The apostle Paul reminds us that because of God’s compassion “we do not lose heart” (2 Corinthians 4:1). Paul knew that the life he had been given was an act of compassion. It was also a ministry of compassion. When a life is surrounded by and bathed in compassion, it can never get too discouraging. Such a life is based on the tender side of God. Whenever trouble looms large, grace looms larger.
We need to demonstrate to others and ourselves the compassion that God demonstrated in Christ. The more we cultivate an attitude of compassion — toward everyone and about everything, inasmuch as our compassion accurately reflects God’s — the more we will be encouraged. It is like bathing in a soothing, restoring balm. The compassion of God is the foundation of our entire lives.
Baha’is of Kaua‘i
Compassion means to share the suffering of others. It includes the desire to reduce that suffering which generally leads to some form of action to alleviate the pain and distress.
Every revealed religion of God has as a basic tenet a standard of compassion. Many of us know it as the golden rule. In the Baha’i Faith it is stated as, “And if thine eyes be turned towards justice, choose thou for thy neighbour that which thou choosest for thyself.” In other texts this mercy and compassion is extended to include all living things.
Compassion is a virtue that should be developed from early childhood. Children naturally only consider their own feelings and want immediate gratification. But a child can be encouraged to consider another’s view point when asked, “How do you think he feels when you do that? What can you do to help him feel better?”
From an early age children can be encouraged to expand their compassion to include those they do not know. Trick or treating for UNICEF is one way children can become aware of the needs of other children and to make a contribution through their own efforts. Another admirable practice is to encourage children to divide their allowance or any gift of cash into three segments. One-third can be spent as desired, one-third should be saved and one-third should be donated to help others. By allowing children to make these choices within guidelines, they not only learn compassion and empathy but also learn sound financial habits. Each night they should recount the events of the day. Who did they meet? Did they treat each other with compassion? How could it have been better? What should be the goal for the next day?
Though virtues are best introduced and developed from an early age, these exercises could also benefit us as adults. A mature person could expand his compassion to include those who mistreated him. What happened to that person earlier in his life, in his day, and to understand that their action was not about you, but about what they were going through.

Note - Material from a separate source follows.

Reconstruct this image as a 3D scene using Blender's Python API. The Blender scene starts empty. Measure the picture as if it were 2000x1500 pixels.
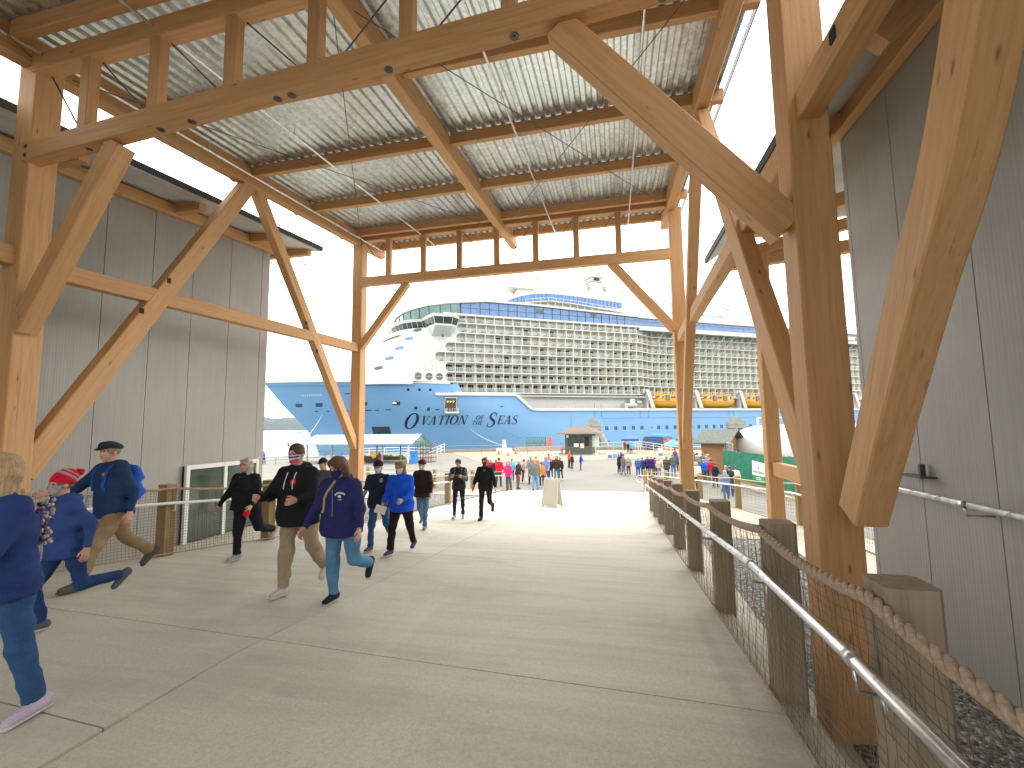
import bpy, math, random
import numpy as np
from mathutils import Vector, Matrix
random.seed(7); rng=np.random.RandomState(5)
SC=bpy.context.scene; COL=SC.collection
R=math.radians
# ------------------------------------------------------------------ camera
F=880.; PX,PY=1000.,750.
yaw,pitch,roll=R(13.0),R(5.35),R(0.75)
CP=np.array([0,0,1.545])
fw=np.array([-math.sin(yaw)*math.cos(pitch),math.cos(yaw)*math.cos(pitch),math.sin(pitch)])
_r=np.array([math.cos(yaw),math.sin(yaw),0.]); _u=np.cross(_r,fw)
rt=_r*math.cos(roll)-_u*math.sin(roll); up=_u*math.cos(roll)+_r*math.sin(roll)
def at(x,y,X=None,Y=None,Z=None,pl=None,d=None):
    """pixel of the survey photo + one known coordinate -> world point"""
    r=fw+rt*((x-PX)/F)+up*((PY-y)/F)
    if X is not None: t=(X-CP[0])/r[0]
    elif Y is not None: t=(Y-CP[1])/r[1]
    elif Z is not None: t=(Z-CP[2])/r[2]
    elif pl is not None: t=(pl[0]-CP[2])/(r[2]-pl[1]*r[1])
    else: t=d
    return CP+r*t
cd=bpy.data.cameras.new('camera'); cam=bpy.data.objects.new('camera',cd); COL.objects.link(cam)
cd.sensor_width=36; cd.lens=F/2000*36; cd.clip_start=.05; cd.clip_end=20000
M=Matrix(((rt[0],up[0],-fw[0]),(rt[1],up[1],-fw[1]),(rt[2],up[2],-fw[2]))).to_4x4()
M.translation=Vector(CP); cam.matrix_world=M; SC.camera=cam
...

The following quotes from the Baha’i writings speak to compassion and the importance of teaching virtues in early childhood: “Briefly, it is not only their fellow human beings that the beloved of God must treat with mercy and compassion, rather must they show forth the utmost loving-kindness to every living creature. For in all physical respects, and where the animal spirit is concerned, the selfsame feelings are shared by animal and man.
“So long as the mother faileth to train her children, and start them on a proper way of life, the training which they receive later on will not take its full effect.
“In thy school, instruct thou God’s children in the customs of the Kingdom. Be thou a teacher of love, in a school of unity. Train thou the children of the friends of the Merciful in the rules and ways of His loving-kindness.”